Saturday, April 14, 2012

Rainwater Harvesting

Green Architecture (green building) is an outcome of a design which focuses on increasing the efficiency of resource use - energy, electricity, water and building materials - while reducing building impacts on human health and the environment during the building's lifecycle, through better design, construction, operation and maintenance.
Green architecture are design to reduce the overall impact of the built environmente on human health and the natural environment by:
  • Efficiently using energy, electricity and other resources
  • Protecting occupant health
  • Reducing waste, pollution and environmental degradation
  • The use of natural materials that are available locally
I am interested in a house designed by Eimar Boesjes, an architectural software developer and internet entrepreneur with his wife, landscape designer, Anita Van Asperdt. Check out these links:

The house called Rainwater is a complex composition of four simple volumes - residence, guest house, office, garace - each capped with a planar steel roof rakishly tilted to channel rainwater down to a single cantilevered corner.
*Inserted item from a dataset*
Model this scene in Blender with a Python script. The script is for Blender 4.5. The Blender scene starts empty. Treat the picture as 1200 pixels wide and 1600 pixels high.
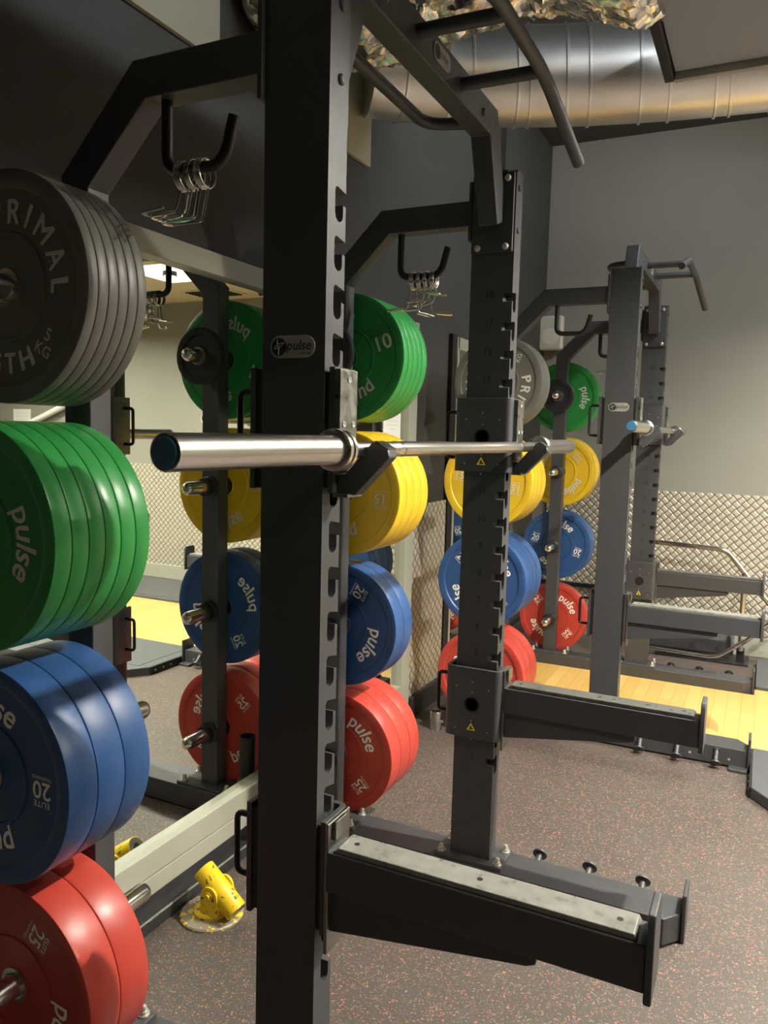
import bpy, math, random
from mathutils import Vector, Matrix
random.seed(7)
C = bpy.context.scene.collection
S = bpy.context.scene
PI = math.pi

# ------------------------------------------------------------------ camera, light, exposure
CAM = dict(x=1.5107, y=-.7486, z=1.515, yaw=25.8488, pit=5.7254, rol=1.4914, f=1221.37)
LAMP = 13200.0          # radiance of the small ceiling lamp lenses
COOL_FILL = 210.0            # radiance of the cool fill tubes added above the lowered ceiling
LAMP_COL = (1.0, .945, .81)
AMBIENT = .035
S.view_settings.view_transform = 'Standard'
S.view_settings.look = 'None'
S.view_settings.gamma = 1
S.view_settings.use_curve_mapping = False
S.view_settings.exposure = 0.15
a, b, r = [math.radians(CAM[k]) for k in ('yaw', 'pit', 'rol')]
fw = Vector((-math.sin(a)*math.cos(b), math.cos(a)*math.cos(b), -math.sin(b)))
rt = Vector((math.cos(a), math.sin(a), 0)); up = rt.cross(fw)
R_ = rt*math.cos(r) + up*math.sin(r); U_ = up*math.cos(r) - rt*math.sin(r)
cd = bpy.data.cameras.new('camera'); co = bpy.data.objects.new('camera', cd); C.objects.link(co)
co.matrix_world = Matrix(((R_.x, U_.x, -fw.x, CAM['x']), (R_.y, U_.y, -fw.y, CAM['y']), (R_.z, U_.z, -fw.z, CAM['z']), (0, 0, 0, 1)))
cd.sensor_fit = 'VERTICAL'; cd.sensor_height = 36; cd.sensor_width = 27
cd.lens = CAM['f']/1600*36; cd.clip_start = .02
S.camera = co
W = bpy.data.worlds.new('world'); S.world = W; W.use_nodes = True
W.node_tree.nodes['Background'].inputs[0].default_value = (.75, .8, 1, 1)
W.node_tree.nodes['Background'].inputs[1].default_value = AMBIENT

# ------------------------------------------------------------------ materials
def mat(name, col, rough=.5, metal=0., spec=.5, noise=0., nscale=40, bump=0., bscale=60, rvar=0., coat=0.):
    m = bpy.data.materials.new(name); m.use_nodes = True
    nt = m.node_tree; n = nt.nodes; p = n['Principled BSDF']
    p.inputs['Base Color'].default_value = (*col, 1); p.inputs['Roughness'].default_value = rough
    p.inputs['Metallic'].default_value = metal; p.inputs['Specular IOR Level'].default_value = spec
    if coat: p.inputs['Coat Weight'].default_value = coat
    tc = n.new('ShaderNodeTexCoord')
    if noise or rvar:
        t = n.new('ShaderNodeTexNoise'); t.inputs['Scale'].default_value = nscale; t.inputs['Detail'].default_value = 5
        nt.links.new(tc.outputs['Object'], t.inputs['Vector'])
        if noise:
            mx = n.new('ShaderNodeMix'); mx.data_type = 'RGBA'
            mx.inputs['A'].default_value = (*[c*(1-noise) for c in col], 1); mx.inputs['B'].default_value = (*[min(1, c*(1+noise)) for c in col], 1)
            nt.links.new(t.outputs['Fac'], mx.inputs['Factor']); nt.links.new(mx.outputs['Result'], p.inputs['Base Color'])
        if rvar:
            mr = n.new('ShaderNodeMapRange'); mr.inputs['From Min'].default_value = .3; mr.inputs['From Max'].default_value = .7
            mr.inputs['To Min'].default_value = max(.02, rough-rvar); mr.inputs['To Max'].default_value = rough+rvar
            nt.links.new(t.outputs['Fac'], mr.inputs['Value']); nt.links.new(mr.outputs['Result'], p.inputs['Roughness'])
    if bump:
        t2 = n.new('ShaderNodeTexNoise'); t2.inputs['Scale'].default_value = bscale; t2.inputs['Detail'].default_value = 4
        nt.links.new(tc.outputs['Object'], t2.inputs['Vector'])
        bp = n.new('ShaderNodeBump'); bp.inputs['Strength'].default_value = bump; bp.inputs['Distance'].default_value = .01
        nt.links.new(t2.outputs['Fac'], bp.inputs['Height']); nt.links.new(bp.outputs['Normal'], p.inputs['Normal'])
    return m

def node_math(nt, op, a_, b_=None, c_=None):
    nd = nt.nodes.new('ShaderNodeMath'); nd.operation = op
    for i, v in enumerate((a_, b_, c_)):
        if v is None: continue
        if isinstance(v, (int, float)): nd.inputs[i].default_value = v
        else: nt.links.new(v, nd.inputs[i])
    return nd.outputs[0]

def emission(name, col, s):
    m = bpy.data.materials.new(name); m.use_nodes = True; nt = m.node_tree
    nt.nodes.remove(nt.nodes['Principled BSDF']); e = nt.nodes.new('ShaderNodeEmission')
    e.inputs[0].default_value = (*col, 1); e.inputs[1].default_value = s
    nt.links.new(e.outputs[0], nt.nodes['Material Output'].inputs[0]); return m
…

The divergent roof planes almost intersect, and the volumes converge into a single coherent element. But the singularity is elusive. No matter where you stand - above, on either side, or below - you never see the same combination of house, or, for that matter, the entire house. At least one of the volumes, one of the rooftops, is always hidden, just around a corner.


Front View



Back View



Rooftop View

Anita Van Asperdt and Eimar Boesjes treat rainwater as valuable resources rather than a problem. The metal roofs of their house are designed to collect and direct rainwater into an 8,000 gallon underground cistern where it is stored for later use. According to them, the wet season in their area will provide them with enough water to irrigate their landscape and perhaps reduce their dependence upon municipal water utilities for indoor use.



Rainwater Collection System and Filter Placement Detail

The rain water catchment system consists of painted steel roof structure. The water is artfully channeled from the rooftop to truncated downspouts that spill onto granite boulders at ground level. These boulders sit atop concrete footings that house pipes leading to the cistern inlets.


Boulder covers filter slots

What is an eco house?

An eco house is built in such a way that reduces energy consumption and waste. An eco house reduces the buildings negative impact on human health and the environment, through better design, construction, siting, operation and maintenance. An eco house is a combination of sustainable design, sustainable development and sustainable living. 

Eco houses are designed and built as part of the larger ecology of the planet; the design and construction of the building are done in harmony with the natural environment. Buildings are one of the most damaging polluters on the planet, consuming a lot of all the energy used in developed countries and producing over half of all the climate-changing greenhouse gases. 

A successful eco house should give the us the "best of both" by providing less of an impact on the environment along with a healthier place to live and lower ongoing running costs.